In den jüngsten Ausgaben der MDZ finden sich Artikel über Arbeitsmigranten aus ehemaligen Sowjetstaaten, über Computerkriminalität oder über die Sparmaßnahmen der Deutschen Botschaft. Unter dem Titel „Abrechnung mit Kreml-TV“ druckte die Zeitung vor Kurzem auch einen Beitrag des Fernsehmachers Leonid Parfjonow über das regimetreue TV-Programm. Der eine oder andere russische Journalist wisse es zu schätzen, dass er bei der MDZ keine „übertriebenen Rücksichten“ nehmen muss, meint Künzel. Bedroht worden sei das Blatt noch nie.
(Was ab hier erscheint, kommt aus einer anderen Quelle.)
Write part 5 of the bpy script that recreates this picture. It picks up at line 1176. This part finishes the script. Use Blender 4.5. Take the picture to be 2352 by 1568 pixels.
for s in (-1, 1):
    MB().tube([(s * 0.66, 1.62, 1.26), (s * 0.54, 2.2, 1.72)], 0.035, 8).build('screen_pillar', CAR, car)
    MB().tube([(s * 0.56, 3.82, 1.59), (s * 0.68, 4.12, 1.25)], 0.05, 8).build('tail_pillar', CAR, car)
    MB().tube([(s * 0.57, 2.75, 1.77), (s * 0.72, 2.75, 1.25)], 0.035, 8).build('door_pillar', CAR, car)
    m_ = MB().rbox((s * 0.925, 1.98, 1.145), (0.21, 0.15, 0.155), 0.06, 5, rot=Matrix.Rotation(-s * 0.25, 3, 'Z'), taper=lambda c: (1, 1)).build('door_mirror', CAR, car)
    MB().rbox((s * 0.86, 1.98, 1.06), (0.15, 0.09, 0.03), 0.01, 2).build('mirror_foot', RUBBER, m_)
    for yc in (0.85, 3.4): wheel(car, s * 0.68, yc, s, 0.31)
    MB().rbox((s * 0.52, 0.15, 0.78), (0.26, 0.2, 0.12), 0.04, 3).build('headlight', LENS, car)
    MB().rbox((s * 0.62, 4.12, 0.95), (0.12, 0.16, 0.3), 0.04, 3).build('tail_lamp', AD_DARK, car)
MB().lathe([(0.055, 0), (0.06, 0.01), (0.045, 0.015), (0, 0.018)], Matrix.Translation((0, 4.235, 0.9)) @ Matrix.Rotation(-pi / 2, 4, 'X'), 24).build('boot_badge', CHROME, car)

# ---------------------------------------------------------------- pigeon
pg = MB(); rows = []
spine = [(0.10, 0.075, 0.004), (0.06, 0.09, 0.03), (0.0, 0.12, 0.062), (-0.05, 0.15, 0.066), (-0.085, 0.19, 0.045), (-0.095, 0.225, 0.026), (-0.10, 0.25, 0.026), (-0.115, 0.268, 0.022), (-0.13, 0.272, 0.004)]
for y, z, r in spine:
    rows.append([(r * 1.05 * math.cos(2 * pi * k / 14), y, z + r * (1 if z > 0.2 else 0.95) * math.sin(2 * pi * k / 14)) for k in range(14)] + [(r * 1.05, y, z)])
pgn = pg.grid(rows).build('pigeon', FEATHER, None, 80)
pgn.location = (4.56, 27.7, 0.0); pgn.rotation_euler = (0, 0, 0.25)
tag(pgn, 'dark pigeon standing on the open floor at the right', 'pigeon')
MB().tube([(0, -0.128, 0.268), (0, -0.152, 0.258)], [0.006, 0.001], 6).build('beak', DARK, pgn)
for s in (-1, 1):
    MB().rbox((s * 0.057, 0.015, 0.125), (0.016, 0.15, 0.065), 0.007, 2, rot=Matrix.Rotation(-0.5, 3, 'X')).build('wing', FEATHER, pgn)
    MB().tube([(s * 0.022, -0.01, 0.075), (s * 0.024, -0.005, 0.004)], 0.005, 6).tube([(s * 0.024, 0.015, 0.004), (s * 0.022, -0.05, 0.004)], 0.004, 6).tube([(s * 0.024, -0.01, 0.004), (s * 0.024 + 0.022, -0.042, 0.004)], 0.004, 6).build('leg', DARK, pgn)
„Unabhängige Zeitung für Politik, Wirtschaft und Kultur“, heißt es auf dem Titelblatt. Aber eigentlich war die MDZ für mich vor allem eine Schule fürs Leben. Die wichtigste Lektion lautete: Demokratie ist kein Selbstläufer. Man muss immer neu um sie ringen. Manche Szenen von Protest und Polizeigewalt werde ich nicht vergessen, etwa den „Marsch der Nichteinverstandenen“. Demonstranten, die von der Polizei errichtete Gitter umstoßen und rufen: „Eto nasch gorod! Das ist unsere Stadt!“ Junge Männer, die von der Straße geschleift werden. Rentnerinnen mit Krücken, die sich Militärfahrzeugen entgegenstellen. Zum Glück landete ich nie selbst in einem solchen, wie manch anderer Kollege. Wohl um Missverständnisse dieser Art künftig zu vermeiden, teilte man uns Journalisten neongelbe Signaljacken aus. Vereinzelt gibt es sie bis heute. Weil Oppositionelle nicht oder nur dezentral protestierten durften, es aber trotzdem an selbst gewählten Orten taten, wurden ihre Versammlungen regelmäßig aufgelöst. Auch die Deutschen, so erklärte man mir, wüssten doch nicht genehmigte Demonstrationen zu verhindern. Selbst die Unfreiheit hat ihre Logik.

Als Journalistin in Russland lernte ich auch: Die rote Festung des Kreml ist in Wahrheit eine Blackbox. Wer hinter die Mauern der Macht blicken will, stochert im Dunkeln. Weil Journalisten wie Sternenkundler oft spekulieren müssen, nennen sie sich selbstironisch Kreml-Astrologen. Die Zeit in Moskau hat mir aber auch Respekt eingeflößt. Vor den Russen, die für ihre Überzeugungen einstehen und Deutschen offen gegenübertreten. Am 9. Mai, an dem das Riesenreich mit Paraden und Popcorn den Sieg über Hitlerdeutschland feiert, begegnete ich 2006 einer Veteranin, die Mann, Sohn und Vater im Krieg gegen die Deutschen verloren hatte. „Die neue Generation kann es besser machen“, sagte sie zu mir und lächelte so breit, dass ich alle ihre Zahnlücken sehen konnte.